第10話 ばちが当たった。

 ちょっと短いお話です。

 昔、子供達がまだ未就学児だった頃、GWとお盆、そして年末年始は東海地方にある私の実家で過ごしていました。

 あれは、確か、お盆休みの時だったと思います。私の仕事の関係で日本海側の中部地方に住んでいましたので、たまにしか帰省できませんでしたので。久し振りに会う孫達に両親も喜んでくれました。

 家族そろっての車での大移動で、運転はもっぱら私が担当していましたから、夕食を終え、風呂から上がると全身を心地良い疲労感が包み込んできます。

 妻も子供達も長旅で疲れたらしく、早々と寝る事になりました。

 両親が私達に用意してくれたのは、神棚のある部屋でした。隣の仏間の方が広いのですが、そちらはエアコンが無く、神棚の部屋は狭いながらもエアコンがついているという事でこちらにしたようです。

 とは言え、まだ子供達も小さかったですから、決して狭い訳ではなく、むしろ丁度良い広さでした。

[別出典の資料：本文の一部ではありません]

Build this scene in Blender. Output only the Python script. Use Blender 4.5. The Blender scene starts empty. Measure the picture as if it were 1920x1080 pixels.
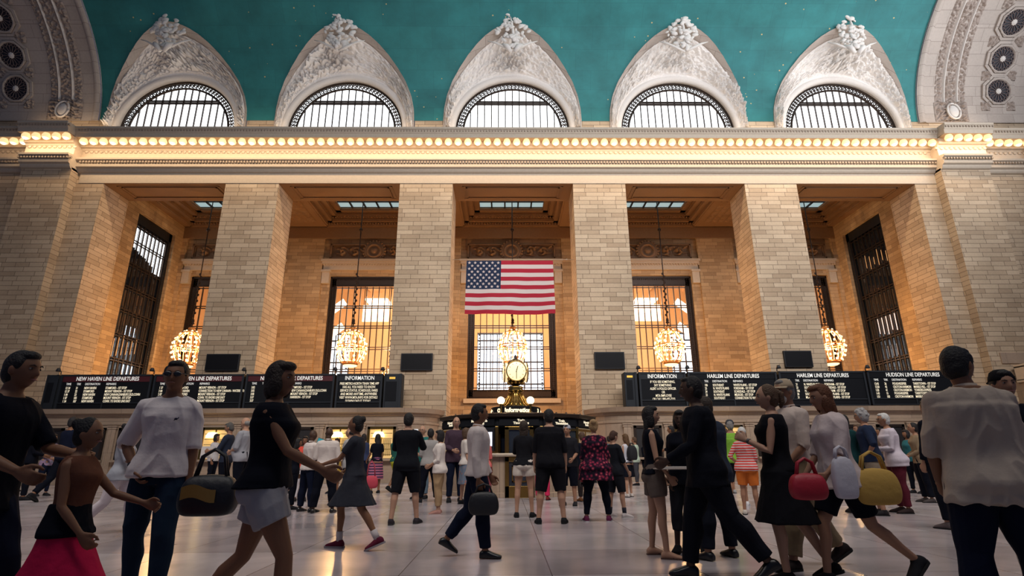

 仏間の方が薄暗く、かえって子供達も怖がるんじゃないかと思ったので、これでよかったのです。

 荷物を片付け、部屋いっぱいに布団を敷き、私達は横になりました。 

 妻も子供達も疲れがどっとでたのか、すぐに寝息を立て始めます。

 だけど私の方は睡魔のピークが過ぎてしまい、中々寝付けません。

 でもパターン的にはこの方が良かったんです。

 私が先に眠りに落ちたら、恐らくは鼾がうるさくて眠れないでしょうから。

 私は何度も寝返りを打ちながら、再び睡魔の波が訪れるのを待ちました。

 普段は真っ暗にして寝ているのですが、夜トイレに起きた時に困らないよう、オレンジ色の常夜灯を付けっぱなしにしていましたので、私にはこれが眩しく感じられ、余計に睡魔の訪れを妨げていました。

 暑いからなのでしょう。ふと見ると、妻も子供達もタオルケットは足元に蹴っ飛ばしています。

 不意に、妻が寝返りを打ち、私に背を向けました。

 体を少し丸めているせいか、お尻を突き出す様な体勢で寝ています。

 突然、眼前に迫る妻のお尻に私は目を奪われました。

 眠れない事もあってか、私は何気に妻のお尻に手を伸ばしました。

 その時です。

 触れようとした刹那、強烈な痺れが私の右手を襲いました。

 痺れは腕から肩へと広がり、それは耐えがたい痛みを伴って私を苛みました。

 私は、布団の上をごろごろ転がりながらのたうちまわりました。

 

 ごめんなさい ごめんなさい ごめんなさい

 

 私は心の中で必死に謝罪しました。

 すると、その瞬間、あれだけ酷かった痺れと痛みが、嘘の様に消え失せたのです。

 恐らく、良からぬことをしようとした私に、神棚にお祀りされている神様が罰を与えたのだと察しました。

 私は神様に一頻り謝罪した後、布団に横たわりました。

 その後は何のお咎めもなく、取り合えず無事眠りにおちることが出来ました。

 神仏の存在を身をもって確信した出来事でした。